A BODY OF PHOTOGRAPHS SHOT ON 35MM FILM, 8x10 FILM, POLAROID, AND DIGITAL.

SHOT FROM NOVEMBER 2020 – MAY 2023

Dedicated to Ava Augusta Hingson

I have thought extensively about including a written component with this body of work, both when preparing to exhibit it in a show and when publishing it on my website. I initially chose not to include any text other than a small benediction at the end of the gallery that read:

No matter how ferocious,

may this life always be

something with possibility,

something worth loving.

I have since changed in my thinking about offering context, because I think it allows for a more intimate engagement with this work and because I love to tell people about Ava and who she was. For those who did not know Ava, she was a daughter, friend, equestrian, artist, and student. She loved sunsets and befriending strangers and she dreaded inauthenticity. She was imaginative, unbounded, irreverent, witty, honest, and, to this day, the kindest person I have ever met. She taught me to befriend joy and to give love as much as possible in this lifetime, even and especially when it does not make sense. When we were both 19, on November 17th, 2020, she died in a sudden equestrian accident on our college campus.

I originally wanted to avoid over-explanation, considering the first place I ever showed this work was Sewanee, my alma mater, which is also where Ava had lived and died and where many of these photographs were shot. I felt that if I explained too much about this work up front, I would be imposing on the experiences and memories others may bring to it. And while this work is fundamentally about the life and loss of Ava, it is also about the broader, intertwined experiences of grief and love. But I now feel certain that this context is important, and that it allows this work to reach others in a more intimate way.
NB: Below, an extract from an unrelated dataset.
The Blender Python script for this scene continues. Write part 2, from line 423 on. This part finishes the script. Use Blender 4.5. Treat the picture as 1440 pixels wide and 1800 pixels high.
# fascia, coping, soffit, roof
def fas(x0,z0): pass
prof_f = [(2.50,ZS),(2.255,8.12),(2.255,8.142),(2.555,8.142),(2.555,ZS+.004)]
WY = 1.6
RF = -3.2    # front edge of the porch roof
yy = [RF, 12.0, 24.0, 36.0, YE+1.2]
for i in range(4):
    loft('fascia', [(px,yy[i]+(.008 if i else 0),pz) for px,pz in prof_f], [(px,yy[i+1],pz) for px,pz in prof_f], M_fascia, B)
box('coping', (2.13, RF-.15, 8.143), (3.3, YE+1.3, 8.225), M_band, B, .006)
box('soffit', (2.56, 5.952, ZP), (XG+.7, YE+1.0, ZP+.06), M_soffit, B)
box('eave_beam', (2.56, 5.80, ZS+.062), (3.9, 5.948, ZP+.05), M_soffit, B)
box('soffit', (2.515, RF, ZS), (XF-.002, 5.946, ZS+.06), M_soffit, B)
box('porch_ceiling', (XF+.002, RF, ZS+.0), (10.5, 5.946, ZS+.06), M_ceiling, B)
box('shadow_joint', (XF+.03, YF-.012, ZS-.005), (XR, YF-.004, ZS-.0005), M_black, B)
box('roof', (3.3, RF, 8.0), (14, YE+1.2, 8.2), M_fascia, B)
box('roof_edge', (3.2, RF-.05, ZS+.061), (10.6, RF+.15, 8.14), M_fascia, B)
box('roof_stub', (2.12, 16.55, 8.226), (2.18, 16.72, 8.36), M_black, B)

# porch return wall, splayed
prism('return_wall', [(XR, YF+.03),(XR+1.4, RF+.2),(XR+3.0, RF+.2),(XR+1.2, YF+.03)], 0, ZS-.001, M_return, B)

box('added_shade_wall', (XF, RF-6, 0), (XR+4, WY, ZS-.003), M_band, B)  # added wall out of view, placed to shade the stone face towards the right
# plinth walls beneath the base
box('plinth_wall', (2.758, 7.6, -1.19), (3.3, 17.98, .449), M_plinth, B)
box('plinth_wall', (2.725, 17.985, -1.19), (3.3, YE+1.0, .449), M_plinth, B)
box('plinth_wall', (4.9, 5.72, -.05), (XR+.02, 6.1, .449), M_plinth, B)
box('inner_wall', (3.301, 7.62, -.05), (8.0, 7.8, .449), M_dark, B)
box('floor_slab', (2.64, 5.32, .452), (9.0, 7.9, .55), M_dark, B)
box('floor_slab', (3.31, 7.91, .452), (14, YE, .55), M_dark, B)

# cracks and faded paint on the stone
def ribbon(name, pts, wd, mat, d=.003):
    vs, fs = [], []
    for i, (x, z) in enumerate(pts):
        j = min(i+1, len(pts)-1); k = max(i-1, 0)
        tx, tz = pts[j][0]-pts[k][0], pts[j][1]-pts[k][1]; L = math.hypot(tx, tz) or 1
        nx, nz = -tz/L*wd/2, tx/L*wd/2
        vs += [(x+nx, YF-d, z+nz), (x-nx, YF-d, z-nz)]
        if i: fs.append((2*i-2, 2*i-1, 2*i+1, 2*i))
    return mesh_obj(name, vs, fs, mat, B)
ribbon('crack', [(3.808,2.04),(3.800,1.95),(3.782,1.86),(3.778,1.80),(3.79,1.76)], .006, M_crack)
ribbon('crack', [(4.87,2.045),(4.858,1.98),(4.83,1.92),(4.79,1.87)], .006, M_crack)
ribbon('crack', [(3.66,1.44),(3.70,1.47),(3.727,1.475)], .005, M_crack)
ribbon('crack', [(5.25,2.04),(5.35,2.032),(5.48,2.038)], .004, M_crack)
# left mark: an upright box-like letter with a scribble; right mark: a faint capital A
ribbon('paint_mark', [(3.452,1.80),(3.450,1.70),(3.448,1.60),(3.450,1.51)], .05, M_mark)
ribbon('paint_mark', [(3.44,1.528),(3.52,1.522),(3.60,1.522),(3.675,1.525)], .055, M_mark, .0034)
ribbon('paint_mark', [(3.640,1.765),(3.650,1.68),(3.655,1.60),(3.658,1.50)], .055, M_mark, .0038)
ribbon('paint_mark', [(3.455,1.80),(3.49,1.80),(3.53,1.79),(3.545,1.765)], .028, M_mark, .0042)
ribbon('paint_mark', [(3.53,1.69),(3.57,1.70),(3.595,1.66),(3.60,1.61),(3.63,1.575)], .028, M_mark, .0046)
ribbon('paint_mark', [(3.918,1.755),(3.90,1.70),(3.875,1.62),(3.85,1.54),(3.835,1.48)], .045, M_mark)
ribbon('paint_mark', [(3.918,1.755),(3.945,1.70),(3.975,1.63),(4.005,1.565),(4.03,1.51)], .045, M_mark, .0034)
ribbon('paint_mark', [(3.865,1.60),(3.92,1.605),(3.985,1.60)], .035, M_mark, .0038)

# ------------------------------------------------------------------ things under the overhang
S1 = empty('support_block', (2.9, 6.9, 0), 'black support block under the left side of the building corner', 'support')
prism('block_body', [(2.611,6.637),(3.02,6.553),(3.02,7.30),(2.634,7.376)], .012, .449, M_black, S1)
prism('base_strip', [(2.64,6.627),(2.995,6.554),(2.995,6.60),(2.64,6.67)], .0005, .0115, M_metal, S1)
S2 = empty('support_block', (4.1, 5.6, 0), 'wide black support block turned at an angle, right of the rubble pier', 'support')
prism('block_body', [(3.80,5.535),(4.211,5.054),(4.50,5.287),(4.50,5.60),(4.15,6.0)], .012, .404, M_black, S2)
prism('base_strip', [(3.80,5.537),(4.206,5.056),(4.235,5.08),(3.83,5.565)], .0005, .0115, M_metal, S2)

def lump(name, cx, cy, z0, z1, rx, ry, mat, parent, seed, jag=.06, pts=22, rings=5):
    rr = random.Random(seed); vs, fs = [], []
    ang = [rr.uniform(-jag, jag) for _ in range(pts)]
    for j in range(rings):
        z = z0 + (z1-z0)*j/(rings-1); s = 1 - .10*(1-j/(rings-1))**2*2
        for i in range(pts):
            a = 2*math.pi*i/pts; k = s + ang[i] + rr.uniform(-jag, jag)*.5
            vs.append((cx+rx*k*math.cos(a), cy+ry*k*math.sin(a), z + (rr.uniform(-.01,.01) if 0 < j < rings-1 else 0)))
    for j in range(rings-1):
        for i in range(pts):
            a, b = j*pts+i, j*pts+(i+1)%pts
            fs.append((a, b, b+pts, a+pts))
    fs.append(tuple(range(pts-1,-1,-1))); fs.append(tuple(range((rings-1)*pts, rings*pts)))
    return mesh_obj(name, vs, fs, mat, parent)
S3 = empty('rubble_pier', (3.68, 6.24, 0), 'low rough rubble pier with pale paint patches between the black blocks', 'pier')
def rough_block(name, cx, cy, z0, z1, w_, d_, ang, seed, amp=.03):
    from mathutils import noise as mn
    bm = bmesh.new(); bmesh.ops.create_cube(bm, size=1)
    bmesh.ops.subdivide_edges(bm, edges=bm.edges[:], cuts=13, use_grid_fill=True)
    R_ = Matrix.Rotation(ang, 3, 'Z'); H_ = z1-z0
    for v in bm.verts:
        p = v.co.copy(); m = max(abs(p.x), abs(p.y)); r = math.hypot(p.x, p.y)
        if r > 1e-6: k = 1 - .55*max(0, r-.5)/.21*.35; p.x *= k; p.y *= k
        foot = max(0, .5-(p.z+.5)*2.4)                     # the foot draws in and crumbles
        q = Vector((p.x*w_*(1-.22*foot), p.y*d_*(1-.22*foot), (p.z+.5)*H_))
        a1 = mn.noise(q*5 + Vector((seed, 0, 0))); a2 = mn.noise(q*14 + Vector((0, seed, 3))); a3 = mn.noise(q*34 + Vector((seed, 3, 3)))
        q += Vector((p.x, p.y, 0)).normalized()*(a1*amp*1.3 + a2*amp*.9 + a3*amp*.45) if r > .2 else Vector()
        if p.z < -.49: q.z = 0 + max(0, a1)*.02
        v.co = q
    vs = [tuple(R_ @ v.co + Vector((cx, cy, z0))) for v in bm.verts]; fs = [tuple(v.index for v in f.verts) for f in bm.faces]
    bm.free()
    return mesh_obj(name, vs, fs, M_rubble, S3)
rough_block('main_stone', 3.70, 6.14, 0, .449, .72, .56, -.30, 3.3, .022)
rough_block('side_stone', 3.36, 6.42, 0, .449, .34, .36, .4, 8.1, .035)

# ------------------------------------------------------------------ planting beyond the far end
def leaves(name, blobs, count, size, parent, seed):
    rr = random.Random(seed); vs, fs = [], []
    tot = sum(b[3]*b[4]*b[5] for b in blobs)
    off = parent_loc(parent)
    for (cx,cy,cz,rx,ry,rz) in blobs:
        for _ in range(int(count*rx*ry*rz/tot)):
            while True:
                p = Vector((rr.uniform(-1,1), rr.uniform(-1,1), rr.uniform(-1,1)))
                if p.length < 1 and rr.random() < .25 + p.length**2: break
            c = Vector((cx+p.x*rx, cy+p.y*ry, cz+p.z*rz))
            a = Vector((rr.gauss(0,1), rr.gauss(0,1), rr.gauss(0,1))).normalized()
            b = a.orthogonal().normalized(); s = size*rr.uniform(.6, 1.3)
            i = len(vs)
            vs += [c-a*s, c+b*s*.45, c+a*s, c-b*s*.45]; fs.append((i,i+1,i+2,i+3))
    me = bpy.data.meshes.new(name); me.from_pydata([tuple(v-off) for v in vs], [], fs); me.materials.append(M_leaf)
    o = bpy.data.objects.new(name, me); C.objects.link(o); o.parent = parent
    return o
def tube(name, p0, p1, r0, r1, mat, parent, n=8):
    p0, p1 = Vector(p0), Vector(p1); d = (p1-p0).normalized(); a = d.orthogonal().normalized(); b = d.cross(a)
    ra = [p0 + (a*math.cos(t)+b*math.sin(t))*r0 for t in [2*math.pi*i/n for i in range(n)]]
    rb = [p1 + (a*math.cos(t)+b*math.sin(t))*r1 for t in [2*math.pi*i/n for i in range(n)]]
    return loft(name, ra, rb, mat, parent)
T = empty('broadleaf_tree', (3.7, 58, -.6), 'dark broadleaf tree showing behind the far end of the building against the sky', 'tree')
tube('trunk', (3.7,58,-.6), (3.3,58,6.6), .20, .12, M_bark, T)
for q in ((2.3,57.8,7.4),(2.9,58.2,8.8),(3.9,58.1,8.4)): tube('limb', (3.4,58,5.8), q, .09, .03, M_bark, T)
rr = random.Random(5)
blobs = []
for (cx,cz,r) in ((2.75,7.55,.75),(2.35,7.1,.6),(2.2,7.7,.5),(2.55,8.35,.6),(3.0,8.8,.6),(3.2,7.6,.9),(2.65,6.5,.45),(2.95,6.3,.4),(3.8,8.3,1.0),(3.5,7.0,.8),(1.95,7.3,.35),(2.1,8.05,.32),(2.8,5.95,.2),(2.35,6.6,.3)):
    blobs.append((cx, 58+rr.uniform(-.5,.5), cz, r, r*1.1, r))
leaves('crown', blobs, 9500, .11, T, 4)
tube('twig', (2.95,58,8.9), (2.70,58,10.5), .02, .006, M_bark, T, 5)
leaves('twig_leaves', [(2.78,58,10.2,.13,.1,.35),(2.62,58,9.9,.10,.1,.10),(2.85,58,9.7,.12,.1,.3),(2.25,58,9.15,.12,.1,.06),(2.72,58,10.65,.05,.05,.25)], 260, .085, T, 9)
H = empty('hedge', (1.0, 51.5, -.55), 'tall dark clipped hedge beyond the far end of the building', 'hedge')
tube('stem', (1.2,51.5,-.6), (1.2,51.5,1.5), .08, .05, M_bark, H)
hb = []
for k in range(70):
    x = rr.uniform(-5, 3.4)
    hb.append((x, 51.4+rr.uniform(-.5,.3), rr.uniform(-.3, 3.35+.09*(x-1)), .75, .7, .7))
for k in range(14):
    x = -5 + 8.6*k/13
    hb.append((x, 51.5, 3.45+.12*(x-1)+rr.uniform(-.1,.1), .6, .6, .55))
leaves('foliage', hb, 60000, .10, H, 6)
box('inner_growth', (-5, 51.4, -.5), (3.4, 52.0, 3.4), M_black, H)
As I understand it now, this work is a meditation on what it is to integrate grief into the rest of a life: what it is to look into the eyes of your loved ones again after a traumatic loss, to stumble through the ruins and the rebuilding of a shattered worldview, to feel someone you’ve lost all around you while their absence still haunts you — what it is to be utterly heartbroken and to still, somehow, find yourself filled with wonder at the world turning around you.

I invite you to bring all of yourself to these photographs.